The meaning, I take it, is clear: It is as idle to suppose that there is a God as to suppose that there is an irate unicorn on the far side of the moon. Of course, there could be such a unicorn. It is logically possible in that there is no contradiction in the idea. It is also epistemically possible in that the supposition is consistent with what we know. (Perhaps a clever extraterrestrial scientist synthesized a unicorn, put him in a space suit, and deposited the unfortunate critter on the moon.) But there is no positive reason to believe in something so outlandish.
Similarly, according to Abbey and Magee, God could be a reality. There is no contradiction in the idea, and nothing we can claim to know rules out the existence of God. The existence of God is no more ruled out, than it is ruled in, by what we know. So it is both logically and epistemically possible both that God exist and that God not exist.
Now Magee's point, when it comes to God and the soul and all matters relevant to religion, is that the situation is exactly parallel to that of the angry lunar unicorn. We are not entitled to hold these beliefs just because they could be true. The example Magee gives is the supposition that upon death our souls are liberated from our bodies and "are at once transformed into invisible, intangible, and inaudible hippopatamuses that then take up residence in the departure lounges of the world's airports . . . . (Confessions of a Philosopher, p. 447) Magee proceeds:
This could be true, and no one can prove that it is not. Indeed, I could claim, less than half jokingly, that it is no more unlikely than some actually held religious and superstitious beliefs. But there is not the slightest reason why anyone should waste a moment's consideration on it. (And that is how I feel about many religious beliefs.)
How does one respond to Magee?
I would say that God and the lunar unicorn are not in the same logical boat. For one thing, if God exists, then God is the cause of the existence of every contingent being, and indeed, of every being distinct from himself. This is
not true of lunar unicorns and invisible hippos. If there is a lunar unicorn, then this is just one more isolated fact about the universe. But if God exists, then everything is unified by this fact: everything has the ground of its being in the creative activity of this one paradigmatic being.
This is connected with the fact that one can argue from general facts about the universe to the existence of God, but not from such facts to the existence of lunar unicorns and invisible hippos. Thus there are various sorts of cosmological argument that proceed a contingentia mundi to a ground of contingent beings. There are also arguments from truth, from consciousness, from apparent design, from desire, from morality, and others besides.
The very existence of these arguments shows two things. First, since they move from very general facts (the existence of contingent beings, the existence of truth) to the existence of a source of these general facts, they show that God is not a being among beings, not something in addition to what is ordinarily taken to exist. Second, these arguments give positive reason for believing in the existence of God. Are they compelling?
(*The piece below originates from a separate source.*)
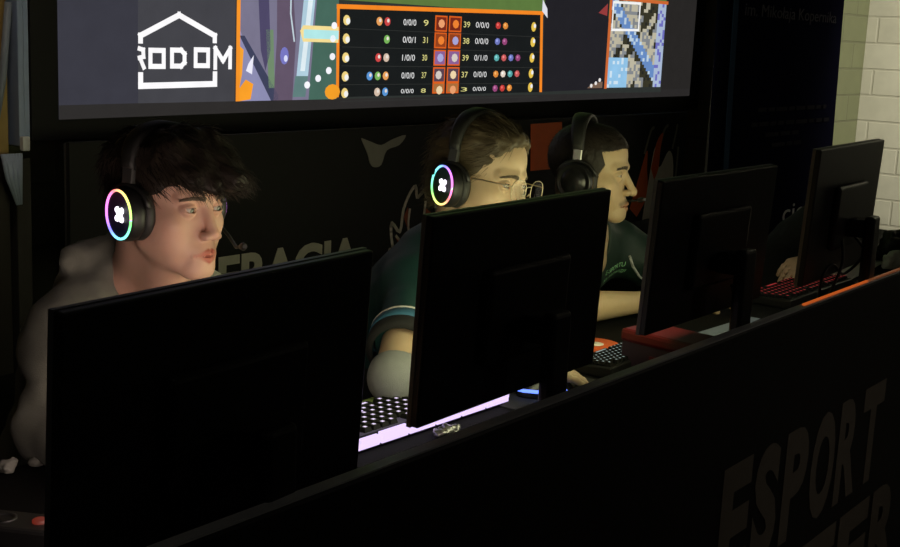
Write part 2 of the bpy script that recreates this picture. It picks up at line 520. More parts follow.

No, but then no argument for any substantive philosophical conclusion is compelling.
Invisible, intangible, inaudible ... in what sense hippos?
At least according to Christianity God make physical contact with mankind. Magee seems to have missed that bit.
Something could be physical (as a hippo must be) and yet invisible, intangible, and inaudible if it is small enough.
Is there perhaps a circle if you try to prove God from Christ? Don't you need an independent reason to believe in God if you are to indetify a particular man as God? To recognize a man as divine seems to presuppose the antecedent recognition that there is an existent divine principle.
Hippos aren't nano-sized objects either.
There's certainly nothing circular in the historical argument for the existence of God, any more than there is in the argument for the existence of electrons or black holes from the behavior of visible objects.
I note that you're using the word 'prove' here, which is a term I normally reserve for contexts where a deductive argument is in view. Perhaps the difficulty arises because you're thinking of this as a deductive argument, whereas I'm thinking of it as an explanatory inference with a Bayesian underlying structure?
But all of this beside the point of your excellent post...
God's existence, on the other hand, is quite relevant to the way I live my life, and, for some people, whether life is worth living at all. Pascal's Wager, while not wholly valid in my opinion, at least points out the importance of giving the existence of God serious consideration. No one can reasonably say the same about unicorns on the moon. (And I say this as a "soft" agnostice.)
Or if you're not into pasta-meatball deities, there's always The First Church of Shatnerology.
Shatner still lives among us, a fact which those partial to incarnational theology will find reassuring.